Exercise brief: Write the data out again exactly, with no pictures.

Recorded information:
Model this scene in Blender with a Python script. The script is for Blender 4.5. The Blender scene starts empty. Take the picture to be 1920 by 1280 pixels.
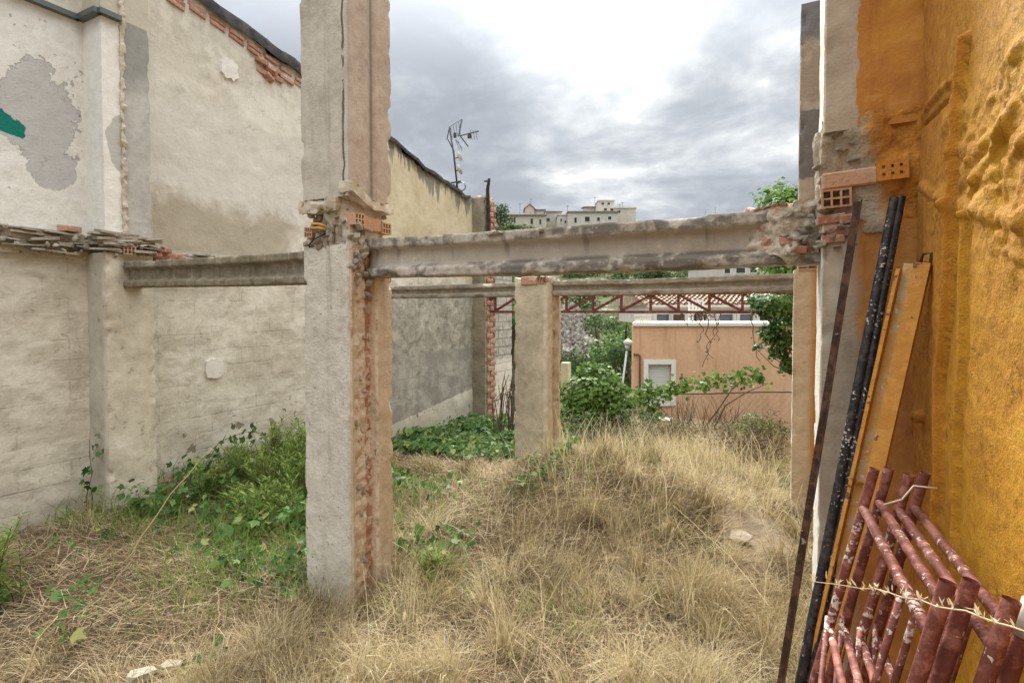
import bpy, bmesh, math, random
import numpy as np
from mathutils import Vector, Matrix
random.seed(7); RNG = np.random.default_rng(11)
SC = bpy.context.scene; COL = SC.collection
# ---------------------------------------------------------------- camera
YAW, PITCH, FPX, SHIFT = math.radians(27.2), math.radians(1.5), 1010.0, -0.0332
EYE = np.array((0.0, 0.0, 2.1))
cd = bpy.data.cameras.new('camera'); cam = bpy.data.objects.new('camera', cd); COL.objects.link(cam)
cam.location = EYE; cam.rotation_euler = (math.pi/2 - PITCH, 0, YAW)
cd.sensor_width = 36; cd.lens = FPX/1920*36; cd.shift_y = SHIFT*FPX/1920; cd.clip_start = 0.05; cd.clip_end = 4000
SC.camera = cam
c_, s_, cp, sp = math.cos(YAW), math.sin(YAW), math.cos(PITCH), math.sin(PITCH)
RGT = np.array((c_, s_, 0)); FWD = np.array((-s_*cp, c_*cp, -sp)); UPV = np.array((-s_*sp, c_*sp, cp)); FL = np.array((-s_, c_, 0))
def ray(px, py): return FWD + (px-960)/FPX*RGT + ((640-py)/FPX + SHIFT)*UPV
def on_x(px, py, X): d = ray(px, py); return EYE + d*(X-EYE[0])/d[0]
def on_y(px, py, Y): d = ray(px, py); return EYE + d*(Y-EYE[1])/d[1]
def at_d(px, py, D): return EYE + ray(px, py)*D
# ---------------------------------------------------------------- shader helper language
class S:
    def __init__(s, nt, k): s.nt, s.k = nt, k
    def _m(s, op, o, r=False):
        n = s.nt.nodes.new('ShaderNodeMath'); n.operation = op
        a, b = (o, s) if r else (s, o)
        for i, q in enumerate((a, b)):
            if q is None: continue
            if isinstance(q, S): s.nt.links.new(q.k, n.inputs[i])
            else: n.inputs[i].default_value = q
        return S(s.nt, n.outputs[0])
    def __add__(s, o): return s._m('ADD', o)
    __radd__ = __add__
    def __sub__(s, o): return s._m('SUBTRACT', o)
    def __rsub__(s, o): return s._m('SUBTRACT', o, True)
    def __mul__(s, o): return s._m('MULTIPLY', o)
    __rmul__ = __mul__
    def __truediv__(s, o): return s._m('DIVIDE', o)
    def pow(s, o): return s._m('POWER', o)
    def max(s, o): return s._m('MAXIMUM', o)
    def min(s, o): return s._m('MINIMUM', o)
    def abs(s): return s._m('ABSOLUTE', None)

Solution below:
Model this scene in Blender with a Python script. The script is for Blender 4.5. The Blender scene starts empty. Take the picture to be 1920 by 1280 pixels.
import bpy, bmesh, math, random
import numpy as np
from mathutils import Vector, Matrix
random.seed(7); RNG = np.random.default_rng(11)
SC = bpy.context.scene; COL = SC.collection
# ---------------------------------------------------------------- camera
YAW, PITCH, FPX, SHIFT = math.radians(27.2), math.radians(1.5), 1010.0, -0.0332
EYE = np.array((0.0, 0.0, 2.1))
cd = bpy.data.cameras.new('camera'); cam = bpy.data.objects.new('camera', cd); COL.objects.link(cam)
cam.location = EYE; cam.rotation_euler = (math.pi/2 - PITCH, 0, YAW)
cd.sensor_width = 36; cd.lens = FPX/1920*36; cd.shift_y = SHIFT*FPX/1920; cd.clip_start = 0.05; cd.clip_end = 4000
SC.camera = cam
c_, s_, cp, sp = math.cos(YAW), math.sin(YAW), math.cos(PITCH), math.sin(PITCH)
RGT = np.array((c_, s_, 0)); FWD = np.array((-s_*cp, c_*cp, -sp)); UPV = np.array((-s_*sp, c_*sp, cp)); FL = np.array((-s_, c_, 0))
def ray(px, py): return FWD + (px-960)/FPX*RGT + ((640-py)/FPX + SHIFT)*UPV
def on_x(px, py, X): d = ray(px, py); return EYE + d*(X-EYE[0])/d[0]
def on_y(px, py, Y): d = ray(px, py); return EYE + d*(Y-EYE[1])/d[1]
def at_d(px, py, D): return EYE + ray(px, py)*D
# ---------------------------------------------------------------- shader helper language
class S:
    def __init__(s, nt, k): s.nt, s.k = nt, k
    def _m(s, op, o, r=False):
        n = s.nt.nodes.new('ShaderNodeMath'); n.operation = op
        a, b = (o, s) if r else (s, o)
        for i, q in enumerate((a, b)):
            if q is None: continue
            if isinstance(q, S): s.nt.links.new(q.k, n.inputs[i])
            else: n.inputs[i].default_value = q
        return S(s.nt, n.outputs[0])
    def __add__(s, o): return s._m('ADD', o)
    __radd__ = __add__
    def __sub__(s, o): return s._m('SUBTRACT', o)
    def __rsub__(s, o): return s._m('SUBTRACT', o, True)
    def __mul__(s, o): return s._m('MULTIPLY', o)
    __rmul__ = __mul__
    def __truediv__(s, o): return s._m('DIVIDE', o)
    def pow(s, o): return s._m('POWER', o)
    def max(s, o): return s._m('MAXIMUM', o)
    def min(s, o): return s._m('MINIMUM', o)
    def abs(s): return s._m('ABSOLUTE', None)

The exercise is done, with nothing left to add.